Localism is where business interests and theocratic interests unite inside the Republican Party. Localism means unchallenged authority of local power brokers, whether business, political, educational or religious; and social enforcement of majority views, whether social, cultural, religious or political. It’s about control and authority for those who’ve been enjoying both, not the local freedom of anybody else. This localism is particularly attractive to the reptilian conservative brain with its abiding affection for hierarchies: deference to the power of wealth and the usefulness of religious authority.

Sealing places off from the scrutiny and intercession of the outside is seldom done for benevolent purposes whether it is autocratic political regimes or autocratic small towns.
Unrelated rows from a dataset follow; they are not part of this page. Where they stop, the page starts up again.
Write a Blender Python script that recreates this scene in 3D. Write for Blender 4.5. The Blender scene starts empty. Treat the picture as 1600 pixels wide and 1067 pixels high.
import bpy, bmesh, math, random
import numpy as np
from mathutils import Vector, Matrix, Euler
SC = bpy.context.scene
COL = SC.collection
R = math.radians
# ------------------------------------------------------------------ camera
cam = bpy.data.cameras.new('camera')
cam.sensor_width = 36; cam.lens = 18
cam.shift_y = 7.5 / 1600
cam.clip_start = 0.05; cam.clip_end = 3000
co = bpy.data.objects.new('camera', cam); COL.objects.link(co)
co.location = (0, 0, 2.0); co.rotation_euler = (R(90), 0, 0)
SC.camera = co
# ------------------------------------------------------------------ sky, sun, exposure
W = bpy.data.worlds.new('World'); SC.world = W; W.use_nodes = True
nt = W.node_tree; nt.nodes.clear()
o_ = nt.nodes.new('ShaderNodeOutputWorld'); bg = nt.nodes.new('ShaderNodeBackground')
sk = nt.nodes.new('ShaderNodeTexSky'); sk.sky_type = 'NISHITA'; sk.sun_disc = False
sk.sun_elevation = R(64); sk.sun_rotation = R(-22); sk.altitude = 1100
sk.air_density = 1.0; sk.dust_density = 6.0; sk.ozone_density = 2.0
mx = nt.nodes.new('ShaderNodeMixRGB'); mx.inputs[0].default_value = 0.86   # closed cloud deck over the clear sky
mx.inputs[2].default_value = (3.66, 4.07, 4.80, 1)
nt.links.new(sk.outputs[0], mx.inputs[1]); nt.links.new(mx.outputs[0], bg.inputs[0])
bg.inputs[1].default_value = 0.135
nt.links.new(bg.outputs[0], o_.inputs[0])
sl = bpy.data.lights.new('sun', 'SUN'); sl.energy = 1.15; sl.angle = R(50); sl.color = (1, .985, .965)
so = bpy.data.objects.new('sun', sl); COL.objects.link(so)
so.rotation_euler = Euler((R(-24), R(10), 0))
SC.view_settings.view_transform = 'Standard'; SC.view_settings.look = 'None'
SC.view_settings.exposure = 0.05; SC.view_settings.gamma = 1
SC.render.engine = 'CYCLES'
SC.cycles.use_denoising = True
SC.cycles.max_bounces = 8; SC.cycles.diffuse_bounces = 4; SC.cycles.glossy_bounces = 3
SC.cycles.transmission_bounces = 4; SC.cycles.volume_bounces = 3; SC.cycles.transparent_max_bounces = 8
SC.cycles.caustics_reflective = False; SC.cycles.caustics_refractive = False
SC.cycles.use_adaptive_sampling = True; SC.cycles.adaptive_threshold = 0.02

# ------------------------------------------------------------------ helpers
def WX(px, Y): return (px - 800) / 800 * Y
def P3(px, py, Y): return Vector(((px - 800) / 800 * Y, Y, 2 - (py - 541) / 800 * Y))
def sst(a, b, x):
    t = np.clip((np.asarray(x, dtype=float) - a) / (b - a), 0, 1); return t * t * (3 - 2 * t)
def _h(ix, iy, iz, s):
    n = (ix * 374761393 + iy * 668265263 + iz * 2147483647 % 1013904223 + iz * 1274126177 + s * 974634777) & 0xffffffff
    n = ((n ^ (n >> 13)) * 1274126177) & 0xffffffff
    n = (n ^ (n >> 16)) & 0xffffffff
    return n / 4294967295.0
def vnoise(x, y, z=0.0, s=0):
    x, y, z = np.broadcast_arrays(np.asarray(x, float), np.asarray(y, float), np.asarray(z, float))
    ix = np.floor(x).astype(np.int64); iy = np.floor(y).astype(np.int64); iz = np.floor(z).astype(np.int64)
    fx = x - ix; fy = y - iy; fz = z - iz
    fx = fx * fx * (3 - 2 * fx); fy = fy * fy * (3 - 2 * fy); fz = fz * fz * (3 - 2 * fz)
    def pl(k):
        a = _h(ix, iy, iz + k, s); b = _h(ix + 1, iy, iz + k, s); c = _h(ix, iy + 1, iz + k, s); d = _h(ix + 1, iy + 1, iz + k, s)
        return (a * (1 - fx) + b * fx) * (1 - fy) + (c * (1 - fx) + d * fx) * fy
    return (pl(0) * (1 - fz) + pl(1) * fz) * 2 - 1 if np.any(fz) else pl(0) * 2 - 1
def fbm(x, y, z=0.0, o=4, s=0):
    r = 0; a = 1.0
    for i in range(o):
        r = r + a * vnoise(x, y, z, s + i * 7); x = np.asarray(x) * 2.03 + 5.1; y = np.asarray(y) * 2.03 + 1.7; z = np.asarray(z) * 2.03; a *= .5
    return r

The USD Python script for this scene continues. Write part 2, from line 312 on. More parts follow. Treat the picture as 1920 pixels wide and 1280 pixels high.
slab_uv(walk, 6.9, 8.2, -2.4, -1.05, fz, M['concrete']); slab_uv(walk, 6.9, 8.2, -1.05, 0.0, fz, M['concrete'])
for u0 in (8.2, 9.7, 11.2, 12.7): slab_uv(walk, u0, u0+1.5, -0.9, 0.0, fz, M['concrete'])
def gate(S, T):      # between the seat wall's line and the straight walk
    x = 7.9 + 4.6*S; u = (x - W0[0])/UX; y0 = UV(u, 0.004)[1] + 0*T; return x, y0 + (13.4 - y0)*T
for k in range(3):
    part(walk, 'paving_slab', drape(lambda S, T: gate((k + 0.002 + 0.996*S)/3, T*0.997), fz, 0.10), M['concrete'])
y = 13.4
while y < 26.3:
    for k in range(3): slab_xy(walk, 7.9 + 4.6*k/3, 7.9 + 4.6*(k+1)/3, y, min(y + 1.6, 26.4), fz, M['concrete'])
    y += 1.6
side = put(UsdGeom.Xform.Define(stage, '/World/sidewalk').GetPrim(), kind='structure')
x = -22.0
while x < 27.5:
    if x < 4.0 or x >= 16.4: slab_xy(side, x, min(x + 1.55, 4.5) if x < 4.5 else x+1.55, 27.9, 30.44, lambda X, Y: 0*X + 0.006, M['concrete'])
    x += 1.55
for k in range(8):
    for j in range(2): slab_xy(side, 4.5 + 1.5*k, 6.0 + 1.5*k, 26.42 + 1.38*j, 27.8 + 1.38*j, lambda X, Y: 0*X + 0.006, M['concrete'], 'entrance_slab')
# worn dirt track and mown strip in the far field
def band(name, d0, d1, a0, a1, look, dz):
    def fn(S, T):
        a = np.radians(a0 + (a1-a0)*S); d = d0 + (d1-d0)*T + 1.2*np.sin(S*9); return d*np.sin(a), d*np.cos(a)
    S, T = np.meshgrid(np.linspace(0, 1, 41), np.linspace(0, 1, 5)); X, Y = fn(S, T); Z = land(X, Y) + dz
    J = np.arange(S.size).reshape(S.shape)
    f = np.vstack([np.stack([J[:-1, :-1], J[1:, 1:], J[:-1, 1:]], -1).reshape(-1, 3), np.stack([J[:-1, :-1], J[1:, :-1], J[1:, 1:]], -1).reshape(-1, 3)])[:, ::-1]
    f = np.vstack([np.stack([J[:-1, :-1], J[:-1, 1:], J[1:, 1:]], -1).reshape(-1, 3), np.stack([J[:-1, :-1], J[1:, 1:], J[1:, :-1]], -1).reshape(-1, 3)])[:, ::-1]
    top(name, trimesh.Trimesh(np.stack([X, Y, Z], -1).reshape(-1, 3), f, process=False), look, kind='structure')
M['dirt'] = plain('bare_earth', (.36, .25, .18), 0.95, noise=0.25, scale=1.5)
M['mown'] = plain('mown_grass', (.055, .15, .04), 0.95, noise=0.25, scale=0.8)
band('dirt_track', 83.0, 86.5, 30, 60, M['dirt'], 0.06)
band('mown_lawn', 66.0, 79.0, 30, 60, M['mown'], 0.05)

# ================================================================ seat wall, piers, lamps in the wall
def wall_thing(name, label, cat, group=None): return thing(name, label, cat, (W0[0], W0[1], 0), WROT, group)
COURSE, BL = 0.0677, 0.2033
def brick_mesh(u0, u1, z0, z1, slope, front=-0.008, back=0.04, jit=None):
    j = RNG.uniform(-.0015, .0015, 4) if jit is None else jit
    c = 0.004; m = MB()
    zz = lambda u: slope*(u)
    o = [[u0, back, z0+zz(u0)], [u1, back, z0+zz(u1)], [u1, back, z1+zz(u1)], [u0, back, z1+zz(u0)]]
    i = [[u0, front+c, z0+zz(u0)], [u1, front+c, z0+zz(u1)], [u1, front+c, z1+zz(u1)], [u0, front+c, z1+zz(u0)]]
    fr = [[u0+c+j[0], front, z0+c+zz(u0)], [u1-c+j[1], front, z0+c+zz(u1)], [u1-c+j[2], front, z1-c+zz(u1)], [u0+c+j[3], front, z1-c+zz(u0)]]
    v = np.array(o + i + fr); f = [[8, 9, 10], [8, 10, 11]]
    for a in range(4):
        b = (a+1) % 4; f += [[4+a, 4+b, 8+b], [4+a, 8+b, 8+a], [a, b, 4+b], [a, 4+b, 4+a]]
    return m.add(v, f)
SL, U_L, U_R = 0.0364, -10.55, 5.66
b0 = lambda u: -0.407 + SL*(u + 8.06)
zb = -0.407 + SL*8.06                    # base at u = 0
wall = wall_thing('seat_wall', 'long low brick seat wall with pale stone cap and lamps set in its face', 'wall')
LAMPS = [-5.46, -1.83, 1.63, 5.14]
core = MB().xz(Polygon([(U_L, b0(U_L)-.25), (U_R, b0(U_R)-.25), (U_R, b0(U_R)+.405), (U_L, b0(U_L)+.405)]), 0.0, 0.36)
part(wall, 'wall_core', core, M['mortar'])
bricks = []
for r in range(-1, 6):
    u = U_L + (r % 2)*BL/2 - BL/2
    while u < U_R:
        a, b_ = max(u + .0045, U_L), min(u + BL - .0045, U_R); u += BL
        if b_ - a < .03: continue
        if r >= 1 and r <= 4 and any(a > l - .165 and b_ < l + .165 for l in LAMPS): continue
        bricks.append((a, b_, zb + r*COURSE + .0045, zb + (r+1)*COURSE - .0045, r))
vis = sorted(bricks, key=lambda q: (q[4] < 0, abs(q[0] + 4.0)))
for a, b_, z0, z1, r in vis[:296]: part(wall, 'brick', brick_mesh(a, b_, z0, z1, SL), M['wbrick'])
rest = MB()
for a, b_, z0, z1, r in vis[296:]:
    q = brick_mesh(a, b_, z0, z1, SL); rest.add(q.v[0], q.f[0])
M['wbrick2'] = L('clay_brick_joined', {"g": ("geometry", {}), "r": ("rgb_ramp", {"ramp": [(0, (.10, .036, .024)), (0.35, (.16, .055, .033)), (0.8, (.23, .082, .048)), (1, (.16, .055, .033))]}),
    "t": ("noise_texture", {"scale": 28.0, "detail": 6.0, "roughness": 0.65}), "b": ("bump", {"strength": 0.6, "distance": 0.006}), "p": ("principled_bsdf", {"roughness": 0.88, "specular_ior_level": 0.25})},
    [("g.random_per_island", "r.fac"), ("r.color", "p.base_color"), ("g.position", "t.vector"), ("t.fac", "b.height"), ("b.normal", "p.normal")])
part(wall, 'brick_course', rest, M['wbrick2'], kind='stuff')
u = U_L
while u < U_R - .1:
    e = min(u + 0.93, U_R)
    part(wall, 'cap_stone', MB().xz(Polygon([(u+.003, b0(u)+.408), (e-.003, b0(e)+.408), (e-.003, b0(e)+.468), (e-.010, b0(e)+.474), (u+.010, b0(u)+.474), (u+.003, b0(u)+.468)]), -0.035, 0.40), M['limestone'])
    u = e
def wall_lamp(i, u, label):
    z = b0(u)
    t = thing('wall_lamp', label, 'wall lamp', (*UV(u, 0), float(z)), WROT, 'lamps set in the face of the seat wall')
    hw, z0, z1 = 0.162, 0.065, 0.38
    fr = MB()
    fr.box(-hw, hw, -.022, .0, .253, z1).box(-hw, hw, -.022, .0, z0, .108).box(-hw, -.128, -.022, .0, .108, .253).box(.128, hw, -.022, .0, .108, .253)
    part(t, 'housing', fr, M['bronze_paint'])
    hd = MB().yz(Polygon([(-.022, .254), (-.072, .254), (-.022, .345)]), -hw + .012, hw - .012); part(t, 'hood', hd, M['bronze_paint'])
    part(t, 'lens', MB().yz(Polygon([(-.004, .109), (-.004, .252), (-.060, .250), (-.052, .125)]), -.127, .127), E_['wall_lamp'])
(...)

The prerogative of central governments to guarantee the rights of those whose rights may be abridged by those who may be in power on the local level is good reason for some to abhor the central government (or Big Government as they like to call it).

It certainly isn’t accidental that the fundamentalist Islamic world depends upon the isolation of its otherwise perhaps involuntary adherents, cut-off from information and education, indoctrination replacing both in the isolated and protected vacuum. Here our theocrats like Santorum are a great deal like their theocrats. If you want people to retain an ignorance of the scientific origins of man, keep the young away from the scientific, and indoctrinate them with creationism instead.

Fundamentalist Islamists cite religious reasons for preventing females from obtaining an education. Does their local or religious sovereignty transcend the greater good of the society for a fully educated populace, not to mention the rights of girls to receive an education? Modern societies tend to think not, which is why views like Santorum’s register as medieval.

There’s a way to observe this localism translated to a larger scale. Call it the localism of conservative media, under the dominion of which those who remain sealed inside the protectorate from outside information, enlightenment and fact end up believing what the conservative base for instance does now about presidential birth places and climate change; and the party’s political leaders and political candidates reflect, if not encourage it: the party’s presidential primaries becoming the Cirque du Banal we are witnessing now.

Of course there is an argument to be made for sovereignty, for the autonomy of a group of people or a locality to do as they damn please. The question becomes how seriously one is willing to allow for the diminishment and decline of overall strength and health of the larger community or nation in order to retain it. Because that diminishment and decline are virtually certain. Since the right has an abiding attraction to nationalism and national superiority they will certainly have to choose, whether they like it or not. I’d suggest they give it some thought, though I prefer to save my breath for something with better odds.